**What the task asks**.
Repeat each entry as written, dropping any picture you find.

**Material provided**.
++++

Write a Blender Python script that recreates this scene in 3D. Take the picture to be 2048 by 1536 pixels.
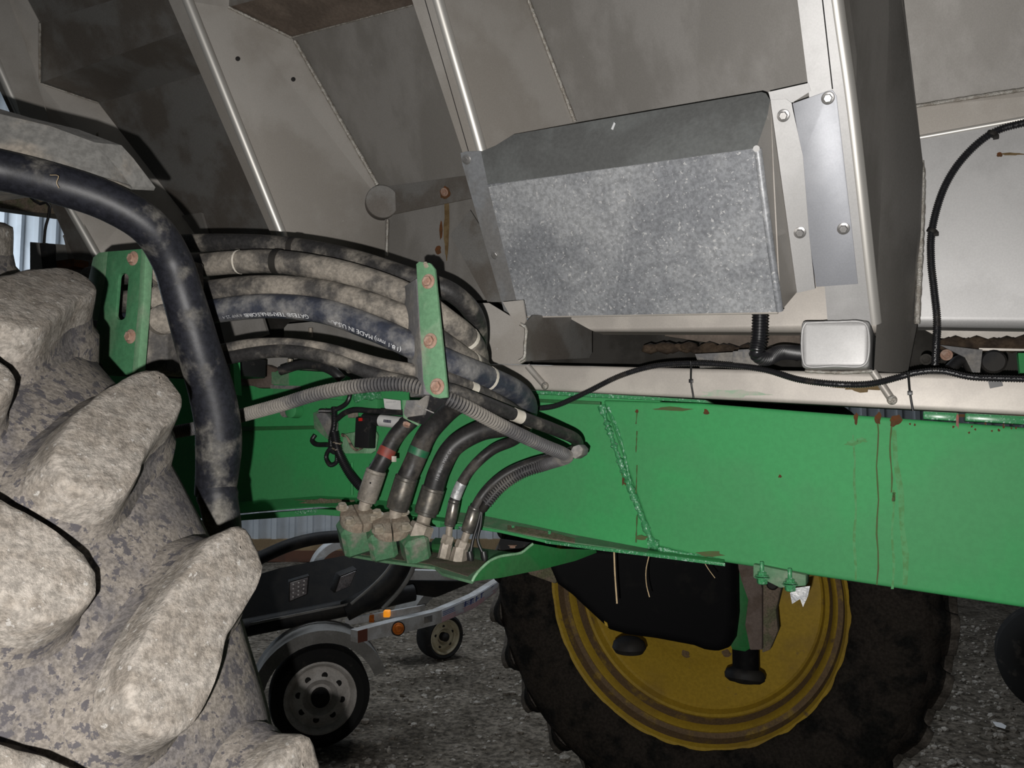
import bpy, bmesh, math, random
import numpy as np
from mathutils import Vector, Matrix
from mathutils.geometry import tessellate_polygon
random.seed(7)
# ------------------------------------------------------------------ clear
for o in list(bpy.data.objects):
    bpy.data.objects.remove(o)
sc = bpy.context.scene
COL = sc.collection
V = Vector
# ------------------------------------------------------------------ camera
F = 1540.0
CAM = V((0, 0, 1.5))
PITCH = math.atan(117 / F)
CP, SP = math.cos(PITCH), math.sin(PITCH)
cd = bpy.data.cameras.new('camera')
cam = bpy.data.objects.new('camera', cd)
COL.objects.link(cam)
cam.location = CAM
cam.rotation_euler = (math.pi / 2 + PITCH, 0, 0)
cd.sensor_fit = 'HORIZONTAL'
cd.sensor_width = 36.0
cd.lens = 36.0 * F / 2048
cd.clip_start = 0.02
sc.camera = cam
# ------------------------------------------------------------------ world, lights, exposure
wd = bpy.data.worlds.new('shed_air')
sc.world = wd
wd.use_nodes = True
bg = wd.node_tree.nodes['Background']
bg.inputs[0].default_value = (0.80, 0.90, 1.0, 1)
bg.inputs[1].default_value = 0.028
vs = sc.view_settings
vs.view_transform = 'Standard'
vs.look = 'None'
vs.exposure = 0.0
vs.gamma = 1.0
vs.use_curve_mapping = False


def light(name, kind, loc, energy, color=(1, 1, 1), aim=None, **kw):
    l = bpy.data.lights.new(name, kind)
    l.energy = energy
    l.color = color
    for k, v in kw.items():
        setattr(l, k, v)
    o = bpy.data.objects.new(name, l)
    COL.objects.link(o)
    o.location = loc
    if aim is not None:
        o.rotation_euler = (V(aim) - V(loc)).to_track_quat('-Z', 'Y').to_euler()
    return o


# the phone's flash beside and below its lens
light('phone_flash', 'SPOT', (-0.03, -0.03, 1.462), 106, (1.0, 0.972, 0.94), aim=(0.02, 2, 1.76),
      spot_size=math.radians(150), spot_blend=1.0, shadow_soft_size=0.004)
# area lamp added for the daylight on the far wall, no door built
light('wall_daylight_fill', 'AREA', (-8.2, 8.4, 3.6), 150, (0.80, 0.90, 1.0), aim=(-4.2, 10.2, 3.2),
      shape='RECTANGLE', size=3.0, size_y=2.0)
light('floor_fill', 'AREA', (-0.6, 5.4, 4.8), 105, (0.86, 0.93, 1.0), aim=(-0.6, 6.4, 0.0),
      shape='RECTANGLE', size=2.5, size_y=1.5)  # added fill lamp that lifts the floor and trailer

# ------------------------------------------------------------------ projection helpers (machine frame is yawed 28 degrees)
YAW = math.radians(28)
c_, s_ = math.cos(YAW), math.sin(YAW)
U = V((c_, -s_, 0))          # along the frame rail, to the right
A = V((s_, c_, 0))           # across the machine, away from the viewer
N = -A
Z = V((0, 0, 1))
P0 = V((0, 1.9, 1.5))


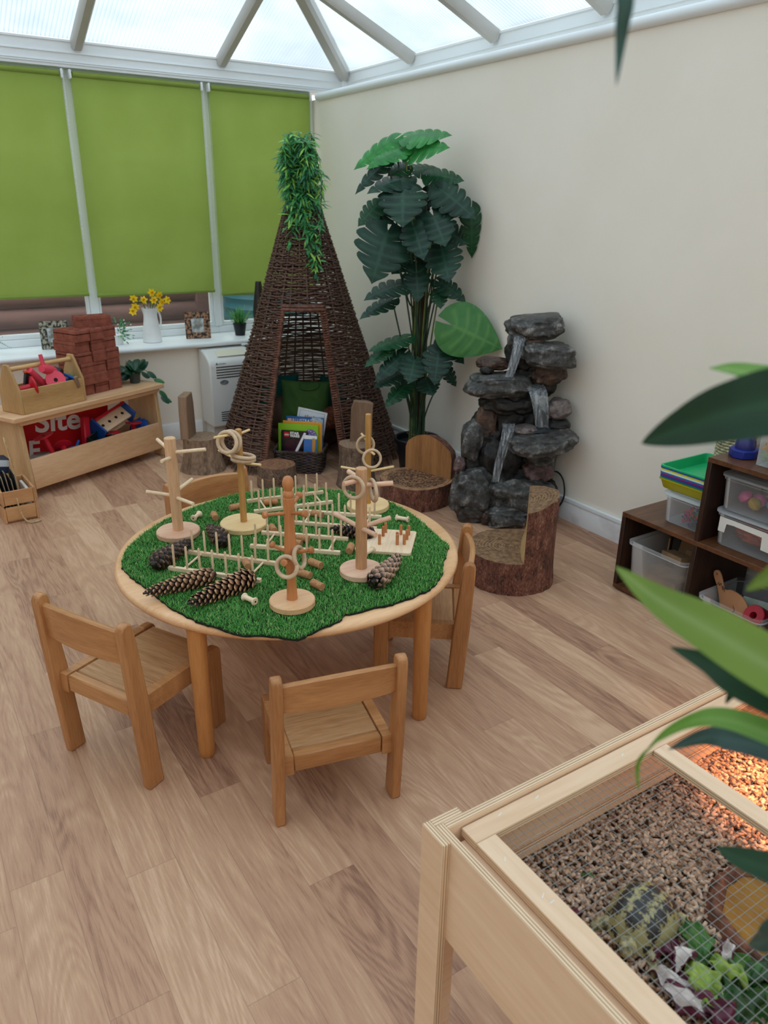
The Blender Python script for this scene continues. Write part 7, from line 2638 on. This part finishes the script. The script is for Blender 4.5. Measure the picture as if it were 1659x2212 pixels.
def strap(pts, W, kind, up, cur=.0):
    P_ = smoothpts(pts, 8)
    N_ = len(P_)
    g = G()
    up = Vector(up)
    vein = []
    def row(i):
        d = (P_[min(i + 1, N_ - 1)] - P_[max(i - 1, 0)]).normalized()
        n = (up - d * up.dot(d)).normalized()
        c = d.cross(n)
        t = i / (N_ - 1)
        w = W * (math.sin(PI * min(1, t * .62 + .0)) ** .8 if t > 0 else 0)
        return P_[i], c, n, w
    NV = 9
    for lay in (0, 1):
        vs, fs = [], []
        for i in range(N_):
            p, c, n, w = row(i)
            for j in range(NV):
                v = j / (NV - 1) * 2 - 1
                q = p + c * (v * w / 2) + n * (.10 * w * abs(v) - (.0009 * (1 - abs(v)) if lay else 0) - cur * w * v * v)
                vs.append(tuple(q - H0))
                vein.append(1.0 if j == NV // 2 else (.25 if j in (NV // 2 - 1, NV // 2 + 1) else 0))
        for i in range(N_ - 1):
            for j in range(NV - 1):
                a = i * NV + j
                fs.append((a, a + 1, a + NV + 1, a + NV) if not lay else (a, a + NV, a + NV + 1, a + 1))
        g.add(vs, fs)
    o = g.build('leaf', m_fl[kind], hp, sharp=180)
    at = o.data.attributes.new('vein', 'FLOAT', 'POINT')
    at.data.foreach_set('value', vein)
    # stalk back to the stem
    e = P_[-1] - H0
    s = Vector((0, .01, e.z - .06))
    G().tube(smoothpts([s, (s + e) / 2 + Vector((0, 0, .015)), e], 5), .0028, 6).build('leaf_stalk', m_stalk2, o)
strap([(.496, .335, 1.396), (.494, .313, 1.398), (.488, .278, 1.396), (.482, .2, 1.38)], .032, 2, (-.3, -.5, .9))
strap([(.405, .314, 1.358), (.41, .29, 1.373), (.417, .262, 1.389), (.438, .225, 1.402), (.45, .14, 1.412)], .043, 0, (-.75, -.45, .45))
strap([(.412, .327, 1.261), (.409, .286, 1.254), (.41, .246, 1.250), (.415, .188, 1.243), (.43, .1, 1.24)], .037, 1, (-.6, -.4, .75))
strap([(.424, .280, 1.214), (.425, .249, 1.217), (.423, .225, 1.217), (.431, .193, 1.215), (.43, .1, 1.22)], .028, 0, (-.6, -.4, .75))
strap([(.445, .246, 1.268), (.448, .235, 1.281), (.456, .218, 1.297), (.462, .15, 1.31)], .016, 1, (-.6, -.5, .6))
strap([(.445, .299, 1.061), (.436, .296, 1.095), (.428, .279, 1.131), (.43, .255, 1.163), (.436, .233, 1.176), (.436, .19, 1.186), (.45, .1, 1.19)], .0215, 2, (-.3, .2, .95))
strap([(.458, .288, 1.104), (.458, .262, 1.133), (.454, .237, 1.150), (.453, .196, 1.165), (.455, .1, 1.18)], .024, 3, (-.5, -.2, .8))
strap([(.475, .242, 1.034), (.473, .222, 1.041), (.48, .186, 1.049), (.482, .1, 1.06)], .024, 0, (-.5, -.3, .8))
strap([(.481, .204, .962), (.475, .191, .983), (.472, .172, 1.015), (.472, .1, 1.04)], .022, 3, (-.5, -.3, .8))
strap([(.461, .252, 1.168), (.453, .243, 1.189), (.437, .225, 1.216), (.435, .18, 1.235), (.45, .1, 1.23)], .014, 0, (-.5, -.3, .7))
strap([(.366, .334, 1.565), (.371, .339, 1.585), (.368, .336, 1.602), (.369, .332, 1.631), (.39, .26, 1.70), (.44, .08, 1.70)], .012, 3, (-.5, -.8, .1))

++++

**Complete response**.
Write a Blender Python script that recreates this scene in 3D. Take the picture to be 2048 by 1536 pixels.
import bpy, bmesh, math, random
import numpy as np
from mathutils import Vector, Matrix
from mathutils.geometry import tessellate_polygon
random.seed(7)
# ------------------------------------------------------------------ clear
for o in list(bpy.data.objects):
    bpy.data.objects.remove(o)
sc = bpy.context.scene
COL = sc.collection
V = Vector
# ------------------------------------------------------------------ camera
F = 1540.0
CAM = V((0, 0, 1.5))
PITCH = math.atan(117 / F)
CP, SP = math.cos(PITCH), math.sin(PITCH)
cd = bpy.data.cameras.new('camera')
cam = bpy.data.objects.new('camera', cd)
COL.objects.link(cam)
cam.location = CAM
cam.rotation_euler = (math.pi / 2 + PITCH, 0, 0)
cd.sensor_fit = 'HORIZONTAL'
cd.sensor_width = 36.0
cd.lens = 36.0 * F / 2048
cd.clip_start = 0.02
sc.camera = cam
# ------------------------------------------------------------------ world, lights, exposure
wd = bpy.data.worlds.new('shed_air')
sc.world = wd
wd.use_nodes = True
bg = wd.node_tree.nodes['Background']
bg.inputs[0].default_value = (0.80, 0.90, 1.0, 1)
bg.inputs[1].default_value = 0.028
vs = sc.view_settings
vs.view_transform = 'Standard'
vs.look = 'None'
vs.exposure = 0.0
vs.gamma = 1.0
vs.use_curve_mapping = False


def light(name, kind, loc, energy, color=(1, 1, 1), aim=None, **kw):
    l = bpy.data.lights.new(name, kind)
    l.energy = energy
    l.color = color
    for k, v in kw.items():
        setattr(l, k, v)
    o = bpy.data.objects.new(name, l)
    COL.objects.link(o)
    o.location = loc
    if aim is not None:
        o.rotation_euler = (V(aim) - V(loc)).to_track_quat('-Z', 'Y').to_euler()
    return o


# the phone's flash beside and below its lens
light('phone_flash', 'SPOT', (-0.03, -0.03, 1.462), 106, (1.0, 0.972, 0.94), aim=(0.02, 2, 1.76),
      spot_size=math.radians(150), spot_blend=1.0, shadow_soft_size=0.004)
# area lamp added for the daylight on the far wall, no door built
light('wall_daylight_fill', 'AREA', (-8.2, 8.4, 3.6), 150, (0.80, 0.90, 1.0), aim=(-4.2, 10.2, 3.2),
      shape='RECTANGLE', size=3.0, size_y=2.0)
light('floor_fill', 'AREA', (-0.6, 5.4, 4.8), 105, (0.86, 0.93, 1.0), aim=(-0.6, 6.4, 0.0),
      shape='RECTANGLE', size=2.5, size_y=1.5)  # added fill lamp that lifts the floor and trailer

# ------------------------------------------------------------------ projection helpers (machine frame is yawed 28 degrees)
YAW = math.radians(28)
c_, s_ = math.cos(YAW), math.sin(YAW)
U = V((c_, -s_, 0))          # along the frame rail, to the right
A = V((s_, c_, 0))           # across the machine, away from the viewer
N = -A
Z = V((0, 0, 1))
P0 = V((0, 1.9, 1.5))


The Blender Python script for this scene continues. Write part 7, from line 2638 on. This part finishes the script. The script is for Blender 4.5. Measure the picture as if it were 1659x2212 pixels.
def strap(pts, W, kind, up, cur=.0):
    P_ = smoothpts(pts, 8)
    N_ = len(P_)
    g = G()
    up = Vector(up)
    vein = []
    def row(i):
        d = (P_[min(i + 1, N_ - 1)] - P_[max(i - 1, 0)]).normalized()
        n = (up - d * up.dot(d)).normalized()
        c = d.cross(n)
        t = i / (N_ - 1)
        w = W * (math.sin(PI * min(1, t * .62 + .0)) ** .8 if t > 0 else 0)
        return P_[i], c, n, w
    NV = 9
    for lay in (0, 1):
        vs, fs = [], []
        for i in range(N_):
            p, c, n, w = row(i)
            for j in range(NV):
                v = j / (NV - 1) * 2 - 1
                q = p + c * (v * w / 2) + n * (.10 * w * abs(v) - (.0009 * (1 - abs(v)) if lay else 0) - cur * w * v * v)
                vs.append(tuple(q - H0))
                vein.append(1.0 if j == NV // 2 else (.25 if j in (NV // 2 - 1, NV // 2 + 1) else 0))
        for i in range(N_ - 1):
            for j in range(NV - 1):
                a = i * NV + j
                fs.append((a, a + 1, a + NV + 1, a + NV) if not lay else (a, a + NV, a + NV + 1, a + 1))
        g.add(vs, fs)
    o = g.build('leaf', m_fl[kind], hp, sharp=180)
    at = o.data.attributes.new('vein', 'FLOAT', 'POINT')
    at.data.foreach_set('value', vein)
    # stalk back to the stem
    e = P_[-1] - H0
    s = Vector((0, .01, e.z - .06))
    G().tube(smoothpts([s, (s + e) / 2 + Vector((0, 0, .015)), e], 5), .0028, 6).build('leaf_stalk', m_stalk2, o)
strap([(.496, .335, 1.396), (.494, .313, 1.398), (.488, .278, 1.396), (.482, .2, 1.38)], .032, 2, (-.3, -.5, .9))
strap([(.405, .314, 1.358), (.41, .29, 1.373), (.417, .262, 1.389), (.438, .225, 1.402), (.45, .14, 1.412)], .043, 0, (-.75, -.45, .45))
strap([(.412, .327, 1.261), (.409, .286, 1.254), (.41, .246, 1.250), (.415, .188, 1.243), (.43, .1, 1.24)], .037, 1, (-.6, -.4, .75))
strap([(.424, .280, 1.214), (.425, .249, 1.217), (.423, .225, 1.217), (.431, .193, 1.215), (.43, .1, 1.22)], .028, 0, (-.6, -.4, .75))
strap([(.445, .246, 1.268), (.448, .235, 1.281), (.456, .218, 1.297), (.462, .15, 1.31)], .016, 1, (-.6, -.5, .6))
strap([(.445, .299, 1.061), (.436, .296, 1.095), (.428, .279, 1.131), (.43, .255, 1.163), (.436, .233, 1.176), (.436, .19, 1.186), (.45, .1, 1.19)], .0215, 2, (-.3, .2, .95))
strap([(.458, .288, 1.104), (.458, .262, 1.133), (.454, .237, 1.150), (.453, .196, 1.165), (.455, .1, 1.18)], .024, 3, (-.5, -.2, .8))
strap([(.475, .242, 1.034), (.473, .222, 1.041), (.48, .186, 1.049), (.482, .1, 1.06)], .024, 0, (-.5, -.3, .8))
strap([(.481, .204, .962), (.475, .191, .983), (.472, .172, 1.015), (.472, .1, 1.04)], .022, 3, (-.5, -.3, .8))
strap([(.461, .252, 1.168), (.453, .243, 1.189), (.437, .225, 1.216), (.435, .18, 1.235), (.45, .1, 1.23)], .014, 0, (-.5, -.3, .7))
strap([(.366, .334, 1.565), (.371, .339, 1.585), (.368, .336, 1.602), (.369, .332, 1.631), (.39, .26, 1.70), (.44, .08, 1.70)], .012, 3, (-.5, -.8, .1))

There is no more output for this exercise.